Modelling Silica using MACE-MP-0 Machine Learnt Interatomic Potentials

Silica polymorphs and zeolites are fundamental to a wide range of industrial applications owing to their diverse structural characteristics, thermodynamic and mechanical stability under varying conditions and due to their geological importance. Computational modelling has played a crucial role in understanding the relationship between the structure and functionality of silicas and silicates including zeolites. In this study, we apply the MACE-MP-0 machine learnt interatomic potentials (ML-IP) to model the framework energies of siliceous zeolites and examine the phase transitions of silica and ZSM-5 polymorphs under high-pressure conditions. The results reproduce the known metastability of siliceous zeolites relative to {\alpha}-quartz, with energy differences between microporous and dense phases calculated by MACE-MP-0 medium ML-IP and density functional theory (DFT) methods closely aligning with experimental calorimetric data.

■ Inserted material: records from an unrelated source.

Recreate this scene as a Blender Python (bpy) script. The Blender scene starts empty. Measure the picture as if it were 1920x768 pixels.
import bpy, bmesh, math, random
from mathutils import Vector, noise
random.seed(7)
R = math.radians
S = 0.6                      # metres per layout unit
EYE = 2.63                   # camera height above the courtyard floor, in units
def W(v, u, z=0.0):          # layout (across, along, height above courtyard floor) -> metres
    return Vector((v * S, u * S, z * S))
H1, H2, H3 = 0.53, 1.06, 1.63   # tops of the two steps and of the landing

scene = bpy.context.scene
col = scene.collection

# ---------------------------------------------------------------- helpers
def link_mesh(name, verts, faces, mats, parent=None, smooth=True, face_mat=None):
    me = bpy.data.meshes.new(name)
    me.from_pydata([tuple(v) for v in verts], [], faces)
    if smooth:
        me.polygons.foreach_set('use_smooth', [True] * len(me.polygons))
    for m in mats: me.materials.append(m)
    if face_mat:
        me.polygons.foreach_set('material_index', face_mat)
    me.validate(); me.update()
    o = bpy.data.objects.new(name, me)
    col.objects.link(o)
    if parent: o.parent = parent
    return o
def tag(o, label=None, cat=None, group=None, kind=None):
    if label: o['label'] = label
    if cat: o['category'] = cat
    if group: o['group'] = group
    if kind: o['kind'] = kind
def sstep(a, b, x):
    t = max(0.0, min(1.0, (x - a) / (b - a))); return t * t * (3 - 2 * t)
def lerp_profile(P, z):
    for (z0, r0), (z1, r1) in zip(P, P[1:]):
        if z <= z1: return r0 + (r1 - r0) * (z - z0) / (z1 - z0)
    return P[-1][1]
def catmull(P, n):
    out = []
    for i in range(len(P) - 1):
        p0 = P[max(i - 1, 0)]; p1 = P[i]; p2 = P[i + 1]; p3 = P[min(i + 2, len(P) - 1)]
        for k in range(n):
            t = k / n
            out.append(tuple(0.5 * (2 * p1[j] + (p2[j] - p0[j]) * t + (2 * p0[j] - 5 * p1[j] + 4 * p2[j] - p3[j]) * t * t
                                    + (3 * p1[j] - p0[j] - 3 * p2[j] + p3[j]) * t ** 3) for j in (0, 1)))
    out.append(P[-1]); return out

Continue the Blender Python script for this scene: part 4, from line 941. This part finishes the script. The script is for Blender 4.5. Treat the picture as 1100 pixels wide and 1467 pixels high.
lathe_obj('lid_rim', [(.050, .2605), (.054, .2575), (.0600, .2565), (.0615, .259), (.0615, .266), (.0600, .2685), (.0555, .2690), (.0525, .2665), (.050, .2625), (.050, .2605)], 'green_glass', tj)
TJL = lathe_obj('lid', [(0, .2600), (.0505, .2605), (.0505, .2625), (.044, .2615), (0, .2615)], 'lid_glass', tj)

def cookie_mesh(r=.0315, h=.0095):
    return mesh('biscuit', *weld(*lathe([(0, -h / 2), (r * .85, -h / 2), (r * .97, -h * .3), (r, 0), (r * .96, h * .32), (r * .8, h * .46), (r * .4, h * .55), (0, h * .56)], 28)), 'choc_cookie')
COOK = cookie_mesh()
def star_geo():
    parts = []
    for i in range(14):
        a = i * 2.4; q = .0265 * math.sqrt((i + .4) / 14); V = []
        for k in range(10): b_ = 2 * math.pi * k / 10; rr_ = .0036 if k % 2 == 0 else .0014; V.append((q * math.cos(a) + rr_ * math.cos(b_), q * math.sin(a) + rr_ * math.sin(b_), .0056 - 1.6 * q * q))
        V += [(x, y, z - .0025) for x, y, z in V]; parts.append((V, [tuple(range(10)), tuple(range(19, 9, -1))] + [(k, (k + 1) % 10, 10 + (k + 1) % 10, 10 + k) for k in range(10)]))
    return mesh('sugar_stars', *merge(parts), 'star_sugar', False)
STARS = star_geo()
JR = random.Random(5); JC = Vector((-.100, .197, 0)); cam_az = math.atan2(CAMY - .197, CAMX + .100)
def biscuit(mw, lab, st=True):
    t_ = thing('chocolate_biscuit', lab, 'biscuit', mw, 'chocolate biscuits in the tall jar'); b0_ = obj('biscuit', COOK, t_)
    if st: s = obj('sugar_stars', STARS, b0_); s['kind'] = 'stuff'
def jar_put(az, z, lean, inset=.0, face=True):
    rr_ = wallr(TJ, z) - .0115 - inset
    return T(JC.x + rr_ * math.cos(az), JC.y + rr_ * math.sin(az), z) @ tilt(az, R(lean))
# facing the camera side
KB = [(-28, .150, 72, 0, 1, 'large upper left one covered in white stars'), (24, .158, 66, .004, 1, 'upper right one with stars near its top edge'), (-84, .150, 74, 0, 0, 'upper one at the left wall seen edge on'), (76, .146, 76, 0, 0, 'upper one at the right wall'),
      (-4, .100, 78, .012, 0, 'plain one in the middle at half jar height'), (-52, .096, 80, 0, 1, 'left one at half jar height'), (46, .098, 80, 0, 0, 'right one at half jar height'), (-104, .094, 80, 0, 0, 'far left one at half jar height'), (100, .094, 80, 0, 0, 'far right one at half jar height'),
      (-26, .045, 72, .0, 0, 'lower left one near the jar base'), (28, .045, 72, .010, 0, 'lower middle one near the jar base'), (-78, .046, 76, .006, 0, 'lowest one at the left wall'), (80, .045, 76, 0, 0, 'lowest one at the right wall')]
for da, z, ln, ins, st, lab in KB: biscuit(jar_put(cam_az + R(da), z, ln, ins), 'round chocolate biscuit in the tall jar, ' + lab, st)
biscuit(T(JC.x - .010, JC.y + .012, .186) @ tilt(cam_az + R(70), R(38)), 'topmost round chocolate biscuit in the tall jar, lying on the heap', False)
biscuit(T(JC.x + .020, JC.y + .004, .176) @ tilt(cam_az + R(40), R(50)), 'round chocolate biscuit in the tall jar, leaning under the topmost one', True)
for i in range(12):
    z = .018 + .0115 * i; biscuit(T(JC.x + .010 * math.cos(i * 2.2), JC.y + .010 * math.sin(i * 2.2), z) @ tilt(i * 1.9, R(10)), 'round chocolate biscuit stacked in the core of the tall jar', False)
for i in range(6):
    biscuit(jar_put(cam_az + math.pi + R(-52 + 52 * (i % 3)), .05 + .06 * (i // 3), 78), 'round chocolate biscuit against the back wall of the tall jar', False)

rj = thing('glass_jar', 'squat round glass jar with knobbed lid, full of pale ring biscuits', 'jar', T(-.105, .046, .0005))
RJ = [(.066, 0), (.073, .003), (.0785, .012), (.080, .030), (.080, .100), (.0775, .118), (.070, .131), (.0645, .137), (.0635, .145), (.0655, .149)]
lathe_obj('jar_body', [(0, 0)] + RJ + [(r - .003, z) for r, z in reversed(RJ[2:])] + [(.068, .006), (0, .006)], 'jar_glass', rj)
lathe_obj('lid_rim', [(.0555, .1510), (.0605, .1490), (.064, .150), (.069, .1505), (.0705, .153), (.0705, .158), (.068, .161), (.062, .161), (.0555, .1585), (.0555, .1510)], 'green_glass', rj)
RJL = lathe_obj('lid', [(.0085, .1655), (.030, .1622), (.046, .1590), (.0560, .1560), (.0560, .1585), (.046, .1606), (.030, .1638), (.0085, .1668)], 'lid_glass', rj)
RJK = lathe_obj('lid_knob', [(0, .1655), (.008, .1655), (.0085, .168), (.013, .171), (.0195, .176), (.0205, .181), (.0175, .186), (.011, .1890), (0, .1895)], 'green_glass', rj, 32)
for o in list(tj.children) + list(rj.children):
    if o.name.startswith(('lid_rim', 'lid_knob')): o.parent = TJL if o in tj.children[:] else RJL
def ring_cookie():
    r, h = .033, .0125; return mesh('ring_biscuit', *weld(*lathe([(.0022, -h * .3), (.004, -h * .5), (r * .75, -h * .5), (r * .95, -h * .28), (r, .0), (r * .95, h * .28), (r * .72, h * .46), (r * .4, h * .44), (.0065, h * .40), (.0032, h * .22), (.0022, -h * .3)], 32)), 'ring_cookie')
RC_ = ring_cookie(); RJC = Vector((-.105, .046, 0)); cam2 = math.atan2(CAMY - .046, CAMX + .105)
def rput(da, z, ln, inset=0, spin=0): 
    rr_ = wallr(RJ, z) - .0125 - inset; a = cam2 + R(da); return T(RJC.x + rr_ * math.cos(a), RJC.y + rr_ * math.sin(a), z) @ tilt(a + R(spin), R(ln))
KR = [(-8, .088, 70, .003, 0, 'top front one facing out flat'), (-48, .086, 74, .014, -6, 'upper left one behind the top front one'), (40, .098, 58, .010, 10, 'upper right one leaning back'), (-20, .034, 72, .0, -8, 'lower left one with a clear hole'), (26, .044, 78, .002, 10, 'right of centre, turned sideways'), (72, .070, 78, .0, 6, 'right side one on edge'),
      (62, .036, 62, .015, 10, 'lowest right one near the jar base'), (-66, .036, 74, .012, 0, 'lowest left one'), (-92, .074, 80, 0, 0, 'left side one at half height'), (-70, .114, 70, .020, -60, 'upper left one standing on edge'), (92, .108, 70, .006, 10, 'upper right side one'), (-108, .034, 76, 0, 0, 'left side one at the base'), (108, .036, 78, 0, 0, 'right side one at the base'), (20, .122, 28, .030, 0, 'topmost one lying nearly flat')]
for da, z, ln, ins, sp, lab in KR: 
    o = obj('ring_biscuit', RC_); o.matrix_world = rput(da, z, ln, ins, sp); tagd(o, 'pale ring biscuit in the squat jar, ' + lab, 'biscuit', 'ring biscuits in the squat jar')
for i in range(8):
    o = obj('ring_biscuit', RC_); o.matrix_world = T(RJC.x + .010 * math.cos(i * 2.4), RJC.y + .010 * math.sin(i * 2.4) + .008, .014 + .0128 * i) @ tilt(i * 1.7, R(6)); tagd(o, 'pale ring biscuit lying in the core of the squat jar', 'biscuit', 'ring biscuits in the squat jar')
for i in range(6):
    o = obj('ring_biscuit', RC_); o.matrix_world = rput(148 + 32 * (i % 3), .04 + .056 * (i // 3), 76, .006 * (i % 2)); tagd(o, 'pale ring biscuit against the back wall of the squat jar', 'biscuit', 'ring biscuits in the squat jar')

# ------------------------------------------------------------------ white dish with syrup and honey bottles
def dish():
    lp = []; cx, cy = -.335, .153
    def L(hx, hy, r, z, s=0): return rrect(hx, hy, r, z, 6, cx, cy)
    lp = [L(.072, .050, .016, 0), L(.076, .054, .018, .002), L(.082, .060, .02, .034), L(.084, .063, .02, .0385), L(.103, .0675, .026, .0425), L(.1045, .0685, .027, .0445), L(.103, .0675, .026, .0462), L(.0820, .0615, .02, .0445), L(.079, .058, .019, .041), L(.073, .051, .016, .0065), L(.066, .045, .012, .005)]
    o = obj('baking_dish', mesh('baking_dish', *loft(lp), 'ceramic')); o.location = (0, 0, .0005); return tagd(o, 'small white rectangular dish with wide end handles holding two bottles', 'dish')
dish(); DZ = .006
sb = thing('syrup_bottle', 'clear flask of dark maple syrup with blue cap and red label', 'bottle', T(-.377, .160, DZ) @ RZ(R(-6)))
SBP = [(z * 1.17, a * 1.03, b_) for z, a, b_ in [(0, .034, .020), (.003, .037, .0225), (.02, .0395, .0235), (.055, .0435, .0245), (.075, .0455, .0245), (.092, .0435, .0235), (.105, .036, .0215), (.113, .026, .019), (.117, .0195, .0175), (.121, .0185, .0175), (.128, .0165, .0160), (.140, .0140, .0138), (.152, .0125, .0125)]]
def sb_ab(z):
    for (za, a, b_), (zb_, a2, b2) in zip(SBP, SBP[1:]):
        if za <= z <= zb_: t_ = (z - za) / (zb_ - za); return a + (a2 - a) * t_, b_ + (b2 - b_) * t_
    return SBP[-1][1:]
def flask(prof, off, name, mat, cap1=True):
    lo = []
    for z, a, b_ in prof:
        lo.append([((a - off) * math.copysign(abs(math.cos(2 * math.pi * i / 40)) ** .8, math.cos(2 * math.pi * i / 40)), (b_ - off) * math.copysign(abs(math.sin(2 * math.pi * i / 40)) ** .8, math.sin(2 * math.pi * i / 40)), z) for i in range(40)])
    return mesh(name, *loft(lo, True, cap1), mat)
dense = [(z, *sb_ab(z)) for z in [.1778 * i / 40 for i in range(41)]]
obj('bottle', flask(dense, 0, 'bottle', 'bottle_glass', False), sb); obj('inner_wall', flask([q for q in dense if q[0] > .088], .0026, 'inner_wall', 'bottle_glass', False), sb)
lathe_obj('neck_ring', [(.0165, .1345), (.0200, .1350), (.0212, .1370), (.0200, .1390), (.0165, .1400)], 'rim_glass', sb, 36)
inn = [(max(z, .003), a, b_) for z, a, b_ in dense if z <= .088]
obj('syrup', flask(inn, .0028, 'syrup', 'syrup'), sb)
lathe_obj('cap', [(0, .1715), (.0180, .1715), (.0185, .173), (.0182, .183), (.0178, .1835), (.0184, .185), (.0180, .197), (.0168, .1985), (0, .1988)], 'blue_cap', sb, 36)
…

The high-pressure simulations reveal distinct compression behaviour in the quartz, coesite, and stishovite polymorphs of silica, with coesite and stishovite showing increased stability at elevated pressures in line with experimental data. The calculated phase transition pressures from quartz to coesite (~3.5 GPa) and coesite to stishovite (~9 GPa) are close to experimental findings, demonstrating the reliability of MACE ML-IP in modelling the structural and energetic properties of silica polymorphs.
Comment: 21 pages, 7 figures